By Royal Warrant dated 19th December 1768, the Regiment was directed to wear black bear-skin caps, and these became a feature of the uniform from that time on. In 1779, elements of the Regiment were detached to form the 21st Light Dragoons.

In 1793, the Regiment crossed the Channel to fight the French Revolutionary Wars (1792-1802), returning to England in 1795. They remained in Southern England in anticipation of an invasion by Napoleon Bonaparte. In 1806, the regiment provided an escort for the state funeral of Admiral Horatio Nelson in London. Between 1806 and 1814 the Regiment travelled from England to Scotland, to Ireland, and back to England.

On the resurgence of Napoleon in 1815, The Greys formed one of the core units of Wellington's army. The Regiment reached Ostend on 19th April 1815. On 16th June, they covered Wellington's retreat to Mont St. Jean, at which time they were engaged with French light cavalry. Late in the afternoon of 17th, a torrential thunderstorm struck, turning the ground into a quagmire and continuing throughout the night.

"We arose with the break of day. A miserable looking set of creatures we all were - covered with mud from head to foot - our white belts died with the red from our jackets as if we had already completed the sanguinary work, which we were about to begin."
Lt. Archibald Hamilton, Scots Greys 1815

Throughout the day of the 18th the British heavy cavalry were in constant action with frequent charges against French infantry. At 9pm the French retreated and the British advanced, although only 33 officers and men remained from Ponsonby's Second Cavalry Brigade of 1,500. In killed or wounded, The Greys lost three-quarters of their officers (including the Commanding Officer, Lt. Col. James Hamilton), 200 men and 800 horses. During the battle, Sgt. Charles Ewart of the Regiment captured a French eagle of the 45th Regiment. The Regiment returned to England in January 1816.

Once home, the Regiment moved frequently within England, Scotland and Ireland and provided an escort for the coronation of George IV in 1821. Apart from a brief expedition to India in 1843, the Regiment remained on Britain for the next thirty years.

The outbreak of the Crimean War (1854-56) saw the Regiment shipped to the Black Sea, where they were immediately involved in the Battle of Balaclava (under command of Lt Col Darby Griffith) as part of General Scarlett's Heavy Brigade.

Returning to the UK in 1855, the Regiment served throughout England, Scotland and Ireland for forty years, and in 1877, their nickname was given official recognition when they became the 2nd Dragoons (Royal Scots Greys). Curiously, in 1894 His Imperial Majesty Nicholas II, Emperor of Russia. was appointed Colonel of the Regiment.

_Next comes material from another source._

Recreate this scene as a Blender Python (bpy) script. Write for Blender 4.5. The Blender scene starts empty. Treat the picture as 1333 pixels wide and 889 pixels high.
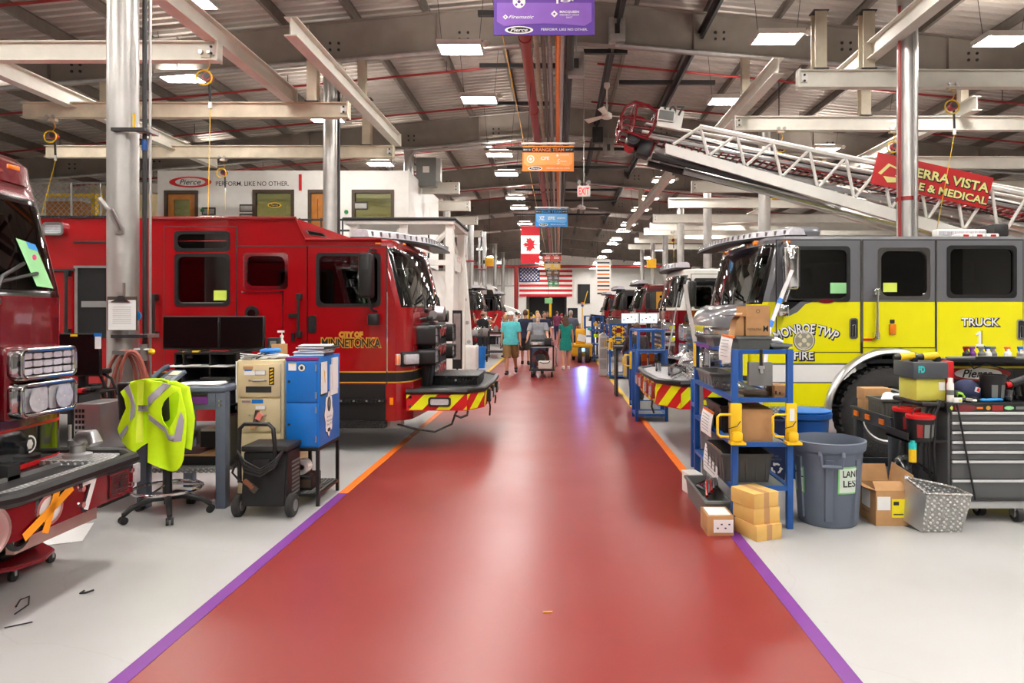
import bpy, bmesh, math, random
from mathutils import Vector, Matrix
random.seed(7)
PI = math.pi
S = bpy.context.scene
COL = S.collection
F = 888.67                      # focal length in pixels of the 1333 px wide frame
VX, VY, EYE = 726.0, 407.0, 1.75
def X(px, Y): return (px - VX) * Y / F
def Z(py, Y): return EYE - (py - VY) * Y / F
def W(px, py, Y): return Vector((X(px, Y), Y, Z(py, Y)))

# ------------------------------------------------------------------ camera, world, exposure
cam_d = bpy.data.cameras.new('camera'); cam = bpy.data.objects.new('camera', cam_d); COL.objects.link(cam)
cam.location = (0, 0, EYE); cam.rotation_euler = (PI/2, 0, 0)
cam_d.sensor_width = 36; cam_d.lens = 24
cam_d.shift_x = -(VX - 666.5)/1333; cam_d.shift_y = -(444.5 - VY)/1333
cam_d.clip_end = 300
S.camera = cam
wd = bpy.data.worlds.new('world'); S.world = wd; wd.use_nodes = True
bg = wd.node_tree.nodes['Background']; bg.inputs[0].default_value = (1.0, 0.985, 0.97, 1); bg.inputs[1].default_value = 1.0
S.view_settings.view_transform = 'Standard'; S.view_settings.look = 'None'
S.view_settings.exposure = 0.38; S.view_settings.gamma = 1; S.view_settings.use_curve_mapping = False
ROOF_FILL = 70.0  # radiance of the strips added above the lamps to brighten the roof
LAMP = 90.0                     # radiance of the high bay panels
try:
    S.cycles.max_bounces = 7; S.cycles.diffuse_bounces = 4; S.cycles.glossy_bounces = 3; S.cycles.transparent_max_bounces = 10
    S.cycles.sample_clamp_indirect = 6; S.cycles.use_denoising = True
    S.cycles.caustics_reflective = False; S.cycles.caustics_refractive = False
except Exception: pass

# ------------------------------------------------------------------ materials
def lin(c):
    return tuple(((v/255)/12.92 if v/255 <= .04045 else ((v/255+.055)/1.055)**2.4) for v in c)
MATS = {}
def mat(name, col, rough=.5, metal=0, coat=0, noise=.06, nscale=6, bump=0, bscale=40, emit=0, alpha=1, spec=.5, trans=0):
    if name in MATS: return MATS[name]
    m = bpy.data.materials.new(name); m.use_nodes = True
    nt = m.node_tree; b = nt.nodes['Principled BSDF']; L = nt.links
    c = lin(col)
    b.inputs['Roughness'].default_value = rough; b.inputs['Metallic'].default_value = metal
    b.inputs['Coat Weight'].default_value = coat; b.inputs['Coat Roughness'].default_value = .05
    b.inputs['Specular IOR Level'].default_value = spec
    tc = nt.nodes.new('ShaderNodeTexCoord')
    if noise:
        n = nt.nodes.new('ShaderNodeTexNoise'); n.inputs['Scale'].default_value = nscale; n.inputs['Detail'].default_value = 5
        L.new(tc.outputs['Object'], n.inputs['Vector'])
        r = nt.nodes.new('ShaderNodeMapRange'); r.inputs[1].default_value = .3; r.inputs[2].default_value = .7
        r.inputs[3].default_value = 1-noise; r.inputs[4].default_value = 1+noise
        L.new(n.outputs['Fac'], r.inputs[0])
        mx = nt.nodes.new('ShaderNodeVectorMath'); mx.operation = 'SCALE'; mx.inputs[0].default_value = c
        L.new(r.outputs[0], mx.inputs['Scale']); L.new(mx.outputs[0], b.inputs['Base Color'])
    else:
        b.inputs['Base Color'].default_value = (*c, 1)
    if bump:
        n2 = nt.nodes.new('ShaderNodeTexNoise'); n2.inputs['Scale'].default_value = bscale; n2.inputs['Detail'].default_value = 3
        L.new(tc.outputs['Object'], n2.inputs['Vector'])
        bp = nt.nodes.new('ShaderNodeBump'); bp.inputs['Strength'].default_value = bump; bp.inputs['Distance'].default_value = .02
        L.new(n2.outputs['Fac'], bp.inputs['Height']); L.new(bp.outputs[0], b.inputs['Normal'])
    if emit:
        b.inputs['Emission Color'].default_value = (*c, 1); b.inputs['Emission Strength'].default_value = emit
    if trans: b.inputs['Transmission Weight'].default_value = trans
    if alpha < 1: b.inputs['Alpha'].default_value = alpha
    MATS[name] = m; return m

def glass(name, tint, clear=.6, rough=.02):
    """thin pane: tinted transparency under a fresnel reflection"""
    if name in MATS: return MATS[name]
    m = bpy.data.materials.new(name); m.use_nodes = True; nt = m.node_tree; L = nt.links
    nt.nodes.remove(nt.nodes['Principled BSDF']); out = nt.nodes['Material Output']
    t = nt.nodes.new('ShaderNodeBsdfTransparent'); t.inputs[0].default_value = (*[v*clear for v in lin(tint)], 1)
    g = nt.nodes.new('ShaderNodeBsdfGlossy'); g.inputs['Roughness'].default_value = rough; g.inputs[0].default_value = (1, 1, 1, 1)
    fr = nt.nodes.new('ShaderNodeFresnel'); fr.inputs[0].default_value = 1.55
    mp = nt.nodes.new('ShaderNodeMath'); mp.operation = 'MULTIPLY_ADD'; mp.inputs[1].default_value = .9; mp.inputs[2].default_value = .04
    L.new(fr.outputs[0], mp.inputs[0])
    mx = nt.nodes.new('ShaderNodeMixShader'); L.new(mp.outputs[0], mx.inputs[0]); L.new(t.outputs[0], mx.inputs[1]); L.new(g.outputs[0], mx.inputs[2])
    L.new(mx.outputs[0], out.inputs[0]); MATS[name] = m; return m

def plate(name, col, scale=1.0, rough=.3, metal=.9, strength=.9):
    """raised tread plate: alternating diagonal lozenges as bump"""
    if name in MATS: return MATS[name]
    m = mat(name, col, rough, metal, noise=.08, nscale=15); nt = m.node_tree; L = nt.links; b = nt.nodes['Principled BSDF']
    tc = nt.nodes.new('ShaderNodeTexCoord'); mp = nt.nodes.new('ShaderNodeMapping'); mp.inputs['Rotation'].default_value = (0.6, 0.7, PI/4)
    L.new(tc.outputs['Object'], mp.inputs[0])
    v = nt.nodes.new('ShaderNodeTexVoronoi'); v.inputs['Scale'].default_value = 40*scale; v.inputs['Randomness'].default_value = .12
    L.new(mp.outputs[0], v.inputs['Vector'])
    r = nt.nodes.new('ShaderNodeMapRange'); r.inputs[1].default_value = .25; r.inputs[2].default_value = .5; r.inputs[3].default_value = 1; r.inputs[4].default_value = 0; L.new(v.outputs['Distance'], r.inputs[0])
    bp = nt.nodes.new('ShaderNodeBump'); bp.inputs['Strength'].default_value = strength; bp.inputs['Distance'].default_value = .012
    L.new(r.outputs[0], bp.inputs['Height']); L.new(bp.outputs[0], b.inputs['Normal'])
    mx = nt.nodes.new('ShaderNodeMixRGB'); L.new(r.outputs[0], mx.inputs[0])     # shine of the lozenges painted into the colour, darker between
    c = lin(col); mx.inputs[1].default_value = (*[q*.42 for q in c], 1); mx.inputs[2].default_value = (*c, 1)
    for l in list(b.inputs['Base Color'].links): L.remove(l)
    L.new(mx.outputs[0], b.inputs['Base Color'])
    return m

M = dict(
 white=mat('white_paint', (236, 234, 228), .45, noise=.03), offwhite=mat('crane_white', (226, 222, 210), .5, noise=.06, nscale=3),
 cream_rust=mat('aged_cream_steel', (214, 203, 180), .6, noise=.16, nscale=2.5),
 colsteel=mat('column_paint', (186, 184, 180), .34, .65, noise=.10, nscale=4), galv=mat('galvanised', (178, 176, 174), .35, .8, noise=.12, nscale=8),
 chrome=mat('chrome', (232, 232, 234), .08, 1, noise=0), alu=mat('brushed_aluminium', (205, 205, 205), .28, .9, noise=.05),
 girder=mat('girder_paint', (146, 138, 130), .6, noise=.12, nscale=2), purlin=mat('purlin_steel', (122, 114, 107), .6, .2, noise=.12),
 deck=mat('roof_deck', (200, 192, 184), .5, .15, noise=.14, nscale=.8), dark=mat('dark_steel', (38, 37, 38), .5, noise=.1),
 black=mat('black_plastic', (20, 20, 21), .42, noise=.08), blackgl=mat('black_gloss', (9, 9, 10), .12, noise=0, coat=.6),
 rubber=mat('rubber', (44, 43, 43), .8, noise=.12, nscale=20), screen=mat('screen_black', (8, 9, 11), .22, noise=0),
 redpipe=mat('sprinkler_red', (150, 38, 36), .45, noise=.08), orange=mat('orange', (236, 120, 30), .5), yellow=mat('safety_yellow', (240, 198, 24), .45),
 red=mat('fire_red', (150, 8, 16), .22, coat=.8, noise=.02), maroon=mat('deep_maroon', (112, 10, 22), .2, coat=.9, noise=.02),
 gray=mat('cab_gray', (108, 109, 114), .28, .1, coat=.8, noise=.02), lime=mat('lime_yellow', (240, 234, 14), .25, coat=.6, noise=.015),
 gold=mat('gold_leaf', (224, 168, 60), .35, .3, noise=.05), chevy=mat('chevron_yellow', (232, 240, 20), .4, noise=.03), chevr=mat('chevron_red', (200, 20, 26), .4, noise=.03),
 glassdk=glass('tinted_glass', (160, 172, 168), .4), glasscl=glass('clear_glass', (222, 238, 230), .8), lens=mat('clear_lens', (206, 208, 212), .25, .3, coat=1, noise=.12, nscale=30),
 ledlens=mat('led_lens', (214, 212, 220), .3, .2, coat=1, noise=.1, nscale=25),
 amber=mat('amber_lens', (240, 130, 20), .2, coat=.8, noise=.05), interior=mat('cab_interior', (46, 48, 50), .8, noise=.15), seat=mat('seat_gray', (74, 76, 78), .75, noise=.15),
 blue=mat('cart_blue', (24, 82, 158), .4, noise=.06), bluecab=mat('cabinet_blue', (16, 112, 200), .38, noise=.05), beige=mat('cabinet_beige', (212, 194, 152), .5, noise=.06),
 slate=mat('bench_slate', (92, 100, 116), .45, noise=.07), purple=mat('purple_tape', (112, 44, 134), .5, noise=.06), card=mat('cardboard', (186, 142, 96), .8, noise=.07, nscale=12),
 kraft=mat('kraft_yellow', (218, 176, 100), .75, noise=.05, nscale=10), paper=mat('paper', (238, 238, 236), .8, noise=.02), canGray=mat('bin_gray', (96, 106, 122), .5, noise=.05, bump=.08, bscale=90),
 bingray=mat('tote_gray', (112, 114, 112), .55, noise=.05), hivis=mat('hivis', (208, 248, 0), .7, noise=.05, bump=.12, bscale=25), reflect=mat('reflective_tape', (176, 172, 180), .35, .3, noise=.08),
 plate=plate('tread_plate', (236, 236, 236), .9, .35, .45), plateblk=plate('tread_plate_black', (30, 30, 31), rough=.4, metal=.3), platefine=plate('tread_plate_fine', (232, 230, 226), .8, .35, .45),
 wood=mat('office_wood', (176, 112, 44), .5, noise=.15, nscale=7), brown=mat('frame_brown', (72, 58, 46), .6), green=mat('green', (20, 130, 70), .5), teal=mat('teal_sticker', (40, 190, 190), .5),
 hose=mat('red_air_hose', (166, 92, 78), .55, noise=.08), skyblue=mat('sign_blue', (36, 140, 214), .5), ltgreen=mat('green_sheet', (150, 214, 150), .7), postit=mat('yellow_green_note', (208, 226, 90), .7),
 hubsteel=mat('wheel_alloy', (232, 232, 232), .3, .3, noise=.05), pull=mat('drawer_pull', (226, 226, 228), .3, .4, noise=.02), tape=mat('orange_tape', (250, 158, 20), .6, noise=.04),
)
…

On the outbreak of the Boer War, in November 1899, they shipped to South Africa and in 1900 the Regiment joined the 1st Cavalry Brigade under Lt Col W. Alexander. They were in continuous action and took part in the Relief of Kimberley. Subsequently, barely a day passed without contact with the enemy and the Regiment suffered heavy casualties in skirmishes until the cessation of hostilities in 1902.